Lula diz também que fica profundamente ofendido com a insinuação de que o PT é organização criminosa. Só porque o “capitão do time” está preso, os três últimos tesoureiros do PT foram condenados, um presidente do partido também? Isso o ofende, claro: pois quem é o Brahma, o número 1?

A verdade...
No depoimento, Lula disse que passou os oito anos de seu governo sem participar de jantares e aniversários, “exatamente para não dar pretexto de aparecer àqueles que vêm tirar fotografia com celular para depois explorar essa fotografia”. Os maldosos lembram um belo jantar, em 4 de agosto de 2006, oferecido por ele no Jockey Club de São Paulo a empresários e políticos, para arrecadar fundos. Foram 1.000 convites a R$ 2.000 cada; descontada a despesa, sobraria R$ 1,7 milhão. E, segundo o coordenador da campanha, Ricardo Berzoini, “é evidente que dá a oportunidade de diálogo do presidente com o empresariado e profissionais liberais”. Terá Lula dito uma inverdade? Não: ele disse que não participou de jantares.
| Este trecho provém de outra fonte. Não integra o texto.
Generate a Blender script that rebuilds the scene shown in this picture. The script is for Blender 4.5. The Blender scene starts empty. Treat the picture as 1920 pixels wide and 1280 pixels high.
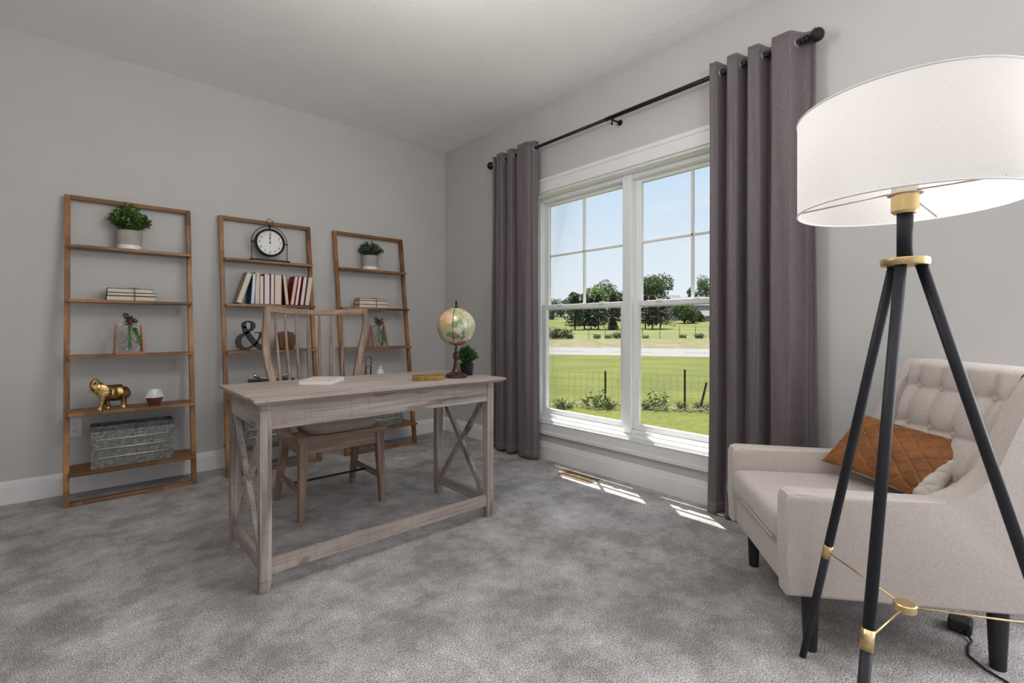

E esse, preparado pelo ótimo chef Charlô, não foi um jantar, foi um banquete.

...é uma mentira...
Houve também um almoço mais baratinho, em 13 de julho de 2006, no Restaurante São Judas, na rota do Frango com Polenta, no Grande ABC. Foram servidos dois tipos de frango (frito, com polenta frita; e à italiana, com molho de maionese); água, cerveja, refrigerantes. Lucro: R$ 495 mil. “É que Lula circula bem em todas as classes”, esclareceu Berzoini.

...que aconteceu
Lula disse, enfim, que não é contra a Operação Lava Jato. “Eu quero que a Lava Jato vá fundo para ver se acaba com a corrupção”. E não é que mais uma vez ele fala a verdade? Lula é a favor da Lava Jato, e só dela discorda num pequeno detalhe: andou pegando políticos companheiros e empresários aliados, que além de aliados sempre foram generosos. Se a Lava Jato esquecesse o PT, Lula seria 100% a favor.

A verdade...
Para completar o elenco de verdades pouco conhecidas, o ex-presidente da Petrobras José Sérgio Gabrielli disse ao juiz Sérgio Moro que “nunca falou de propina com Palocci”. Claro que não! Gabrielli sempre foi um executivo preocupado com a empresa. Até hoje, por exemplo, defende a compra pela Petrobras da Ruivinha, uma refinaria toda enferrujada em Pasadena, Estados Unidos. A empresa belga Astra Oil comprou a refinaria por US$ 42 milhões e a vendeu à Petrobras, pouco depois, por US$ 1,1 bilhão. Segundo o delator Agosthilde Mônaco de Carvalho, já antes da compra Gabrielli tinha indicado a Odebrecht para reformá-la. Um executivo tão preocupado com a empresa que antes mesmo de fechar um negócio já tinha decidido como iniciar a operação não iria conversar sobre propinas e pixulecos com um político importante como Palocci. Talvez tenham discutido a adequada destinação dos parcos recursos disponíveis.

...de cada um
Patriarca da empresa, Emílio Odebrecht vê Antônio Palocci como político especial – “não carreirista como a maioria, mas homem inteligente com visão de estadista”. Emílio Odebrecht, com tantos anos de experiência no mercado, certamente sabe avaliar as pessoas; conhece a diferença entre o que um político acha que vale e seu valor real. “A gente trocava muitas ideias sobre aquilo que era importante para o nosso Brasil”, narrou. De um lado da mesa, Emílio Odebrecht; de outro, Antônio Palocci. Assistir à troca de ideias entre ambos, conhecedores do mundo e do comportamento dos seres humanos, deve ser instrutivo, aula de economia, de gestão e de política. Privilégio valiosíssimo.